--- Start SUPPLIED INFORMATION ---

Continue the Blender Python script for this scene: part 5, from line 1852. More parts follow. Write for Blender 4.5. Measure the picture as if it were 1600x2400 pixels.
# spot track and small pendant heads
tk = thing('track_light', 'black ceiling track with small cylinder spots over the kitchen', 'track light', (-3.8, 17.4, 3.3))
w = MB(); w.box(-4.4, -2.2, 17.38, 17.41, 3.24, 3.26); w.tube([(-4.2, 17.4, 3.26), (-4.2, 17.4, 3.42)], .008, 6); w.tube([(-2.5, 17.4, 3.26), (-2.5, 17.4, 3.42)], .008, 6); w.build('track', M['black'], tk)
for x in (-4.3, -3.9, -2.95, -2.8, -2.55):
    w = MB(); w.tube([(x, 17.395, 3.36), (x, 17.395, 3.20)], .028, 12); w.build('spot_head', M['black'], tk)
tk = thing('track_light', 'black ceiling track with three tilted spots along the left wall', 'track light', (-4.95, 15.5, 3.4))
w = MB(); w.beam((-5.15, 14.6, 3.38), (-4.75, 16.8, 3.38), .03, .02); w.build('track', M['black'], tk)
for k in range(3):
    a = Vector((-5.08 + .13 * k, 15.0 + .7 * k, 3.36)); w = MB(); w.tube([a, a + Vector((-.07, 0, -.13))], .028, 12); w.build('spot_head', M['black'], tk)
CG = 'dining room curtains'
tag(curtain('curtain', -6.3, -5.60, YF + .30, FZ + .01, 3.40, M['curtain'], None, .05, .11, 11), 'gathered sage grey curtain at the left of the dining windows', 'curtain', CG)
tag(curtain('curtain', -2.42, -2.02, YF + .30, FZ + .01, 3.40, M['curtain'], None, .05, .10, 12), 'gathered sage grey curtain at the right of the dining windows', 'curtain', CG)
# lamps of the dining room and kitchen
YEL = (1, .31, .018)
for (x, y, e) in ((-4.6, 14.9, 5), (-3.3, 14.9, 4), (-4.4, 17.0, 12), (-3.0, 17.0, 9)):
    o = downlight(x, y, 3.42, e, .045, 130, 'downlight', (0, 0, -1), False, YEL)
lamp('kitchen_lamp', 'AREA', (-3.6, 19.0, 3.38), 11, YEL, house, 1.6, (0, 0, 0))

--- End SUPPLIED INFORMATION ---

__SET EXERCISE__: Take the lines above and print them exactly.

__WRITTEN SOLUTION__:
Continue the Blender Python script for this scene: part 5, from line 1852. More parts follow. Write for Blender 4.5. Measure the picture as if it were 1600x2400 pixels.
# spot track and small pendant heads
tk = thing('track_light', 'black ceiling track with small cylinder spots over the kitchen', 'track light', (-3.8, 17.4, 3.3))
w = MB(); w.box(-4.4, -2.2, 17.38, 17.41, 3.24, 3.26); w.tube([(-4.2, 17.4, 3.26), (-4.2, 17.4, 3.42)], .008, 6); w.tube([(-2.5, 17.4, 3.26), (-2.5, 17.4, 3.42)], .008, 6); w.build('track', M['black'], tk)
for x in (-4.3, -3.9, -2.95, -2.8, -2.55):
    w = MB(); w.tube([(x, 17.395, 3.36), (x, 17.395, 3.20)], .028, 12); w.build('spot_head', M['black'], tk)
tk = thing('track_light', 'black ceiling track with three tilted spots along the left wall', 'track light', (-4.95, 15.5, 3.4))
w = MB(); w.beam((-5.15, 14.6, 3.38), (-4.75, 16.8, 3.38), .03, .02); w.build('track', M['black'], tk)
for k in range(3):
    a = Vector((-5.08 + .13 * k, 15.0 + .7 * k, 3.36)); w = MB(); w.tube([a, a + Vector((-.07, 0, -.13))], .028, 12); w.build('spot_head', M['black'], tk)
CG = 'dining room curtains'
tag(curtain('curtain', -6.3, -5.60, YF + .30, FZ + .01, 3.40, M['curtain'], None, .05, .11, 11), 'gathered sage grey curtain at the left of the dining windows', 'curtain', CG)
tag(curtain('curtain', -2.42, -2.02, YF + .30, FZ + .01, 3.40, M['curtain'], None, .05, .10, 12), 'gathered sage grey curtain at the right of the dining windows', 'curtain', CG)
# lamps of the dining room and kitchen
YEL = (1, .31, .018)
for (x, y, e) in ((-4.6, 14.9, 5), (-3.3, 14.9, 4), (-4.4, 17.0, 12), (-3.0, 17.0, 9)):
    o = downlight(x, y, 3.42, e, .045, 130, 'downlight', (0, 0, -1), False, YEL)
lamp('kitchen_lamp', 'AREA', (-3.6, 19.0, 3.38), 11, YEL, house, 1.6, (0, 0, 0))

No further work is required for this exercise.